OK lawmaker introduces ‘Common Sense’ bill to stop punishment of children with toy guns (VIDEO)

Are toy guns just as dangerous as their real counterparts? Opinions are split. (Photo credit: News 9)

Are toy guns just as dangerous as their real counterparts? Opinions are split. (Photo credit: News 9)

An Oklahoma legislator introduced a bill last week aimed at easing punishments for schoolchildren who chew Pop Tarts into the shape of a gun, use their fingers as guns during imaginary play or otherwise violate many of the school’s strict “no tolerance” policy when it comes to weapons.

The Common Sense Zero Tolerance Act proposed by Rep. Sally Kern will no longer allow school officials to punish, humiliate, intimidate, be condescending to, or bully a student for having possession of a toy gun that is less than five inches, building a gun from toy blocks, using a figure, hand, writing instrument or other object to simulate a gun or making noises which imitate that of a gun.

In addition, the proposed bill also forbids teachers and other staff from disciplining students who chew food into the shape of a gun, wear articles of clothing that support or advance Second Amendment rights or organizations or draw or otherwise possess or produce “a firearm, military vehicle, aircraft or weapon or any object that supports Second Amendment rights or Constitutional freedoms.”

“Real intent, real threats and real weapons should always be dealt with immediately. We need to stop criminalizing children’s imagination and childhood play,” Kern stated in an interview with News 9.

Kern prepared the bill after hearing of various incidents around the country in which children were being what she perceives as unfairly punished for harmless acts.

In March of last year, a 7-year-old boy was suspended after he chewed a Pop Tart into a shape which slightly resembled a gun. The following month an 8th grade boy was suspended for wearing an NRA T-shirt to school.

In May 2013, a kindergarten boy was punished after bringing a tiny Lego gun – no bigger than the size of two quarters – on a school bus. Again that same month, another kindergarten boy was suspended for 10 days after he brought a cowboy cap gun to school. The school staff interrogated the child for more than two hours until the little boy peed in his pants.

Then back in August of 2012, a Nebraska preschool had the audacity to ask a 3-year-old deaf boy named Hunter to spell his name out letter by letter rather than using the American Sign Language sign for “Hunter” because it resembled a gun.

And the list goes on.

“If there’s no real intent, there’s no real threat, no real weapon, no real harm is occurring or going to occur, why in the world are we in a sense abusing our children like this,” said Kern, who is also a former educator.
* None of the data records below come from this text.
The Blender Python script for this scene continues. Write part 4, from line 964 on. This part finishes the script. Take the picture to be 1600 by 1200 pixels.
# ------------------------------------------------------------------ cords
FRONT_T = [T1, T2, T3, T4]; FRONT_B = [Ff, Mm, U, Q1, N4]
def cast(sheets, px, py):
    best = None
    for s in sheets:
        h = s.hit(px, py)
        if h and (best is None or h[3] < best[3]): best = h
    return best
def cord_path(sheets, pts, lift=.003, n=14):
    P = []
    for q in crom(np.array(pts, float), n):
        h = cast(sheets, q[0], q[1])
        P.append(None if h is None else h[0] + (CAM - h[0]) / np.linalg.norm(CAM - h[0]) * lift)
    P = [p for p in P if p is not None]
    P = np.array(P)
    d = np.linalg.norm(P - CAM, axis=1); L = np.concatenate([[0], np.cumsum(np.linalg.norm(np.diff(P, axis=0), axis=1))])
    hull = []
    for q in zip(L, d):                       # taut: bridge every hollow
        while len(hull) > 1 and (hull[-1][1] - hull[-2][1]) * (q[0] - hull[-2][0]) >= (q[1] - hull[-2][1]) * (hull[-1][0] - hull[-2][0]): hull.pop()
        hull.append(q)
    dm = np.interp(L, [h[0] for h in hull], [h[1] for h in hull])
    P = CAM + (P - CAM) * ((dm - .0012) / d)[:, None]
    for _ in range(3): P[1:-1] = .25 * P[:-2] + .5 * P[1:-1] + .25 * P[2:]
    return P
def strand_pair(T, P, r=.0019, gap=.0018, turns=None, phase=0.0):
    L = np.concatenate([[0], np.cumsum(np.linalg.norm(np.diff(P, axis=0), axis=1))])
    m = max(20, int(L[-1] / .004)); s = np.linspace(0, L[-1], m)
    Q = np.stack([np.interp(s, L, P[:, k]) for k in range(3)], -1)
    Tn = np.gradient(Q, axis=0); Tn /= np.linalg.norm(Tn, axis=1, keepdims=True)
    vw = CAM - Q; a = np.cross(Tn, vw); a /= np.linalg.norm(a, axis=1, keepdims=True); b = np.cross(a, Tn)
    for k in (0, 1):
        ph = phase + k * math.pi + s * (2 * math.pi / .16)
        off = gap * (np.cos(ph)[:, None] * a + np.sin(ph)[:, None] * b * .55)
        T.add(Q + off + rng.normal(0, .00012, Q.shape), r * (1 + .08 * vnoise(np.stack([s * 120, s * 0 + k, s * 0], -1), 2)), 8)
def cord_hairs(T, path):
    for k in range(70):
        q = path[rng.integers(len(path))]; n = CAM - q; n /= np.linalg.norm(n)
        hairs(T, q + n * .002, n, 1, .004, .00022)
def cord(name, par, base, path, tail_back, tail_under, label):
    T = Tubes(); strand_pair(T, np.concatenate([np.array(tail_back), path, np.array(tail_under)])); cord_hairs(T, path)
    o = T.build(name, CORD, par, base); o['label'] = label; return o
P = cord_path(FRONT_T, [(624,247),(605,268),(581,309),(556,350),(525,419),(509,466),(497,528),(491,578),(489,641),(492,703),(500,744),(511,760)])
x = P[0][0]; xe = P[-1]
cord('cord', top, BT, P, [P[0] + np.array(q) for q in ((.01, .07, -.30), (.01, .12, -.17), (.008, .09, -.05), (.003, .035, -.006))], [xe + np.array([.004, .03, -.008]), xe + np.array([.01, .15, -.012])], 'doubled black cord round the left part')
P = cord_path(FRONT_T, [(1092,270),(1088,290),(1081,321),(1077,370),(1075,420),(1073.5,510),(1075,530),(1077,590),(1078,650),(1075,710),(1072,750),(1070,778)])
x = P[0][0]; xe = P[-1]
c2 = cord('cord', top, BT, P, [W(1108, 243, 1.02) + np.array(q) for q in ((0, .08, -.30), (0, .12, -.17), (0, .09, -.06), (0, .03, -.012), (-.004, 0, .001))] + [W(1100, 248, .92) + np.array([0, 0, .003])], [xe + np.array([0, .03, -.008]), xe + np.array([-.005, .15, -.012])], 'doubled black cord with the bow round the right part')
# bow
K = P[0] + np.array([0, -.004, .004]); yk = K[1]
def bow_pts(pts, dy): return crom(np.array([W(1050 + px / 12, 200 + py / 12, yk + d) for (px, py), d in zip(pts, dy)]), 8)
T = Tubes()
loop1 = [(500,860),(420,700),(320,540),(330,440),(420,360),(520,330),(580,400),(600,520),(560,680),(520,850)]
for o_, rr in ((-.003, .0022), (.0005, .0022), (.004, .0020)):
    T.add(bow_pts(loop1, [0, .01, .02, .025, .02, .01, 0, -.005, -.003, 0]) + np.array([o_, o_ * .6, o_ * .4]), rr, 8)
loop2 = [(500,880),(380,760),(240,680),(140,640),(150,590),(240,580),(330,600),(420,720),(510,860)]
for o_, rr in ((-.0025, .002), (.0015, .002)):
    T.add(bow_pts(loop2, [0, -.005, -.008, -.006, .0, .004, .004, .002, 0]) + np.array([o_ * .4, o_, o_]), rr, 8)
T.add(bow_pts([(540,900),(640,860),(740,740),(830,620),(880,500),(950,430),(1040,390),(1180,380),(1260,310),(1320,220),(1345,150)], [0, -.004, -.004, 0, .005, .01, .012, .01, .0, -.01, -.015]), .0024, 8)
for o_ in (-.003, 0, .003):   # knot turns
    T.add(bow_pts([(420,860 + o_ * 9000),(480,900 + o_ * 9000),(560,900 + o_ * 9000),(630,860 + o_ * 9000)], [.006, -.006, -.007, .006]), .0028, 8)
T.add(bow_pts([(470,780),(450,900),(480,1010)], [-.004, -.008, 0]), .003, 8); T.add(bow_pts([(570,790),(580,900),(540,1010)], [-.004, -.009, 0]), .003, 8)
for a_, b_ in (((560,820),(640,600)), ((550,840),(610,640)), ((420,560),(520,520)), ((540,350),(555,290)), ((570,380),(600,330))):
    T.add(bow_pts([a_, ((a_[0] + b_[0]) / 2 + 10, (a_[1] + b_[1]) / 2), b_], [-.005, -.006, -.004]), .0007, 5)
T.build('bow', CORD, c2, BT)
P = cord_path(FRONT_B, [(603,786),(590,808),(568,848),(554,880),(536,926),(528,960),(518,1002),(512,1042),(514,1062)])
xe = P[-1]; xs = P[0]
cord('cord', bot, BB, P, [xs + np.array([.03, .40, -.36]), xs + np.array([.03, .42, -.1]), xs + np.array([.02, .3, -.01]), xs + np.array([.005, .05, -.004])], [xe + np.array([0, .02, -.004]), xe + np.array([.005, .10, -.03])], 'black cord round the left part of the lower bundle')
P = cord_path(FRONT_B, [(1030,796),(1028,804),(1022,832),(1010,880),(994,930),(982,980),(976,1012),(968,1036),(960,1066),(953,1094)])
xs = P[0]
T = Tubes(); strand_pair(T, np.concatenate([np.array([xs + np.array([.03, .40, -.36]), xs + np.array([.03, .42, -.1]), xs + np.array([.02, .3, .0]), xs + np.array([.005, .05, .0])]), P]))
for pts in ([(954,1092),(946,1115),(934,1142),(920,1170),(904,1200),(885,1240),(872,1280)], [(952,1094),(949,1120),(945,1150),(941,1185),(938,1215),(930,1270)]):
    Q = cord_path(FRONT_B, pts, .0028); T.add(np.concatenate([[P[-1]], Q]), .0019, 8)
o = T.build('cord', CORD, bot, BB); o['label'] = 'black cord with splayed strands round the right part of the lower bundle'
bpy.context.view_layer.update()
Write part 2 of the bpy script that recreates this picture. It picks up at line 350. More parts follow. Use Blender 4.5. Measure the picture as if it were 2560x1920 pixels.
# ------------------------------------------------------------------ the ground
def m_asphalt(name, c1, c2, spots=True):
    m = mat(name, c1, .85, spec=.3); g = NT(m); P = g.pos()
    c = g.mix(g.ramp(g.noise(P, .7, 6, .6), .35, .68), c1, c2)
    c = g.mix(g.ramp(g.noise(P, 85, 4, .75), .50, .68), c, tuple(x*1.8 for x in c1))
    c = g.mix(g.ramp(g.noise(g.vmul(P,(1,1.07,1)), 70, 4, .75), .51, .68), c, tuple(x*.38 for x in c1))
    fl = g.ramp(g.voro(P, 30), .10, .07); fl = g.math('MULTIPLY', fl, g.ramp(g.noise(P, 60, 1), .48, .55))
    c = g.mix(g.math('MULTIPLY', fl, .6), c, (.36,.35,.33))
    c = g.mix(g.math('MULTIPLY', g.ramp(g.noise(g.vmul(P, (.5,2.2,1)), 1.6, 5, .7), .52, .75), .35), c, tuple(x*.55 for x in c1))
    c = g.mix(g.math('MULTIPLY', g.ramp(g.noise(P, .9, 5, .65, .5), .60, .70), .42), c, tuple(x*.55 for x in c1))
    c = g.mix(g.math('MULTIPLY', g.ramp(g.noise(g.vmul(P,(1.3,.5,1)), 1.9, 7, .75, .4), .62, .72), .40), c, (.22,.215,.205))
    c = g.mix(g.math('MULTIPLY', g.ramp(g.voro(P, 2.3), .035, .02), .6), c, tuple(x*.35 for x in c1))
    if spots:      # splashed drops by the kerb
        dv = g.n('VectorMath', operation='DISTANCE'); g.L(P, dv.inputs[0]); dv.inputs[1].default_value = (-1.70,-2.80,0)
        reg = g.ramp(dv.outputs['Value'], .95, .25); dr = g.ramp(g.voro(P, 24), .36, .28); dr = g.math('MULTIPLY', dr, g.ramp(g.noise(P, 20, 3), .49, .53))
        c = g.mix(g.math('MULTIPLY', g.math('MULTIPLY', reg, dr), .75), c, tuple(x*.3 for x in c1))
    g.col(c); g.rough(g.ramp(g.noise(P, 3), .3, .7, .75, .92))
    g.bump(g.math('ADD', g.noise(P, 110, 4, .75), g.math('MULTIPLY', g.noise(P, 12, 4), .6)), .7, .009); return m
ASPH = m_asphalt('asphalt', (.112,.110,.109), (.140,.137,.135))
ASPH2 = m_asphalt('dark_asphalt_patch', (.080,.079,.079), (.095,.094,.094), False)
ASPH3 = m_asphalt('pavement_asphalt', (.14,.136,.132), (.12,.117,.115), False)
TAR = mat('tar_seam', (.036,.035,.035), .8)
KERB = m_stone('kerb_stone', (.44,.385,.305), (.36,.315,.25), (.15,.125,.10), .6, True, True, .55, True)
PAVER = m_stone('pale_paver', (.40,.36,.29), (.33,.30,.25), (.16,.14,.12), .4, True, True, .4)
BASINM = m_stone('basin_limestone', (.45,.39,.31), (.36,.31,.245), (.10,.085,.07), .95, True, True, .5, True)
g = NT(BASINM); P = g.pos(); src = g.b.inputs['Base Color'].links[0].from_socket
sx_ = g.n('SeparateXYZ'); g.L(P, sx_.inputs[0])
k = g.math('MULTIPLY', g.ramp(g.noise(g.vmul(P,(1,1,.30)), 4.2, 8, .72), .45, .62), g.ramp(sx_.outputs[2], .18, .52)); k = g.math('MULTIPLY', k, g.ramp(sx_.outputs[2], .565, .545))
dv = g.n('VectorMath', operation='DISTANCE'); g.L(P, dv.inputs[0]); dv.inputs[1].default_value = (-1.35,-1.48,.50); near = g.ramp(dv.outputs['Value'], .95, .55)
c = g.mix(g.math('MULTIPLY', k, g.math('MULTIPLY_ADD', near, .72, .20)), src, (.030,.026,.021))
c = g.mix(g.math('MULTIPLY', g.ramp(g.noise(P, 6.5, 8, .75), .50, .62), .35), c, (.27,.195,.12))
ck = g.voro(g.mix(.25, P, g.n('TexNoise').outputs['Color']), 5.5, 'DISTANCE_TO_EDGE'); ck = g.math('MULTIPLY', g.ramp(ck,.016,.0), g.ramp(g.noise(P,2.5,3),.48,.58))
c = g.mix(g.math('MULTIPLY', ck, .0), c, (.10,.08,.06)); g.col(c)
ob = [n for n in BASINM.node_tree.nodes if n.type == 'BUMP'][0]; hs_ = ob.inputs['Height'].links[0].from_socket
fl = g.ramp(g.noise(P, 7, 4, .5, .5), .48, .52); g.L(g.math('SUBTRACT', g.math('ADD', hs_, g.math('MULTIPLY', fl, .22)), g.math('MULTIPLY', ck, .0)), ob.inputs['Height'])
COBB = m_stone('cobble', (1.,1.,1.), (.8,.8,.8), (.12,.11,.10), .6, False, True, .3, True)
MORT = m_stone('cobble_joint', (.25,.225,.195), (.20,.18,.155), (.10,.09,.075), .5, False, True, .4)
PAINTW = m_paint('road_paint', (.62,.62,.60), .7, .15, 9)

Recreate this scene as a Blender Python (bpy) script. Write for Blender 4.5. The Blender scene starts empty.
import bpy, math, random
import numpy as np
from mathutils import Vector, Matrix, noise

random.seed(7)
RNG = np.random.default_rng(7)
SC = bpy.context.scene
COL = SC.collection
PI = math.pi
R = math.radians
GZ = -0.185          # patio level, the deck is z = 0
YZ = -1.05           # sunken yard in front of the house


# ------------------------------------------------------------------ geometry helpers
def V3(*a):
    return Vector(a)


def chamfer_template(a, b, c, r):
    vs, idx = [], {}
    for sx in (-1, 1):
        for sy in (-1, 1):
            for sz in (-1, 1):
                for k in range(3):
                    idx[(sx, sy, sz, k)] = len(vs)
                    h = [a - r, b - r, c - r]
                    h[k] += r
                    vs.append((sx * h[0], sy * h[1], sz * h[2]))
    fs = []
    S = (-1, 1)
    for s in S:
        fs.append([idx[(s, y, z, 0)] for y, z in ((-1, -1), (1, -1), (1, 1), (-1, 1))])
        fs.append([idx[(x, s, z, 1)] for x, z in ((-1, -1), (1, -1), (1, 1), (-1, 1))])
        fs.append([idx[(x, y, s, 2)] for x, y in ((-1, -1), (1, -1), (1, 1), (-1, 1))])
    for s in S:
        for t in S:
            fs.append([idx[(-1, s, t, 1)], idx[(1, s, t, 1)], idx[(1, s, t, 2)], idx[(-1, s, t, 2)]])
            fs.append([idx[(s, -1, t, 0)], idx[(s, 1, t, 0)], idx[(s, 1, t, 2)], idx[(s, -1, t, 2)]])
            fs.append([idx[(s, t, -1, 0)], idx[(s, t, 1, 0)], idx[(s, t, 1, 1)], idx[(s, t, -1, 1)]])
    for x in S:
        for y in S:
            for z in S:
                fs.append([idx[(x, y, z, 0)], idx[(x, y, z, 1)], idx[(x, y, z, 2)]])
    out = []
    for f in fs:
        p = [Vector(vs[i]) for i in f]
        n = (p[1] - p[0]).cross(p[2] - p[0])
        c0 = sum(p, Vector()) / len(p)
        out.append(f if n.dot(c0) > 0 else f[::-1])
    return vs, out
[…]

But not everyone agrees that Kern’s proposal is such a good idea.

“I fully trust Oklahoma educators to handle student discipline in an appropriate case-by-case manner. The proposed legislation removes local control from teachers, counselors, administrators and local school boards. Educators are degreed professionals, trained and experienced in dealing with children,” Oklahoma Education Association President Linda Hampton said in a statement.

“With our state facing so many critical issues in public education, Oklahoma Legislators should be focusing on school funding, excessive testing and overcrowded classrooms. The focus should not be on removing a teacher’s ability to use common sense, local policies and their professional training when dealing with student discipline,” Hampton added.

Even parents are split on the controversial matter of toy guns as well.

“They’re just playing with it. I don’t see anything wrong with it at all,” said parent Myrtle Viewins. “It’s their toys. If they’re allowed to play with them at home then that’s up to the parent to control.”

But some parents believe that guns – of any kind – don’t belong in schools at all.

“We don’t allow guns in our house let alone school. Not toy guns not play guns no,” added concerned parent Tameika Gaines. “It’s a threat still, to the teachers to the other students. It can show potentially what goes on at home.”

Kern’s proposal isn’t the only of its kind either.

Last March a Maryland lawmaker introduced The Reasonable School Discipline Act of 2013, dubbed the “Toaster Pastry Gun Freedom Act.” Then in July, Texas Rep. Steve Stockman proposed a bill which aimed to “restore sanity to the schoolroom” by blocking federal funding to schools who punish children for using imaginary guns.

If Kern’s bill passes, it will go into effect July 1. Kern also attached an emergency clause to the bill.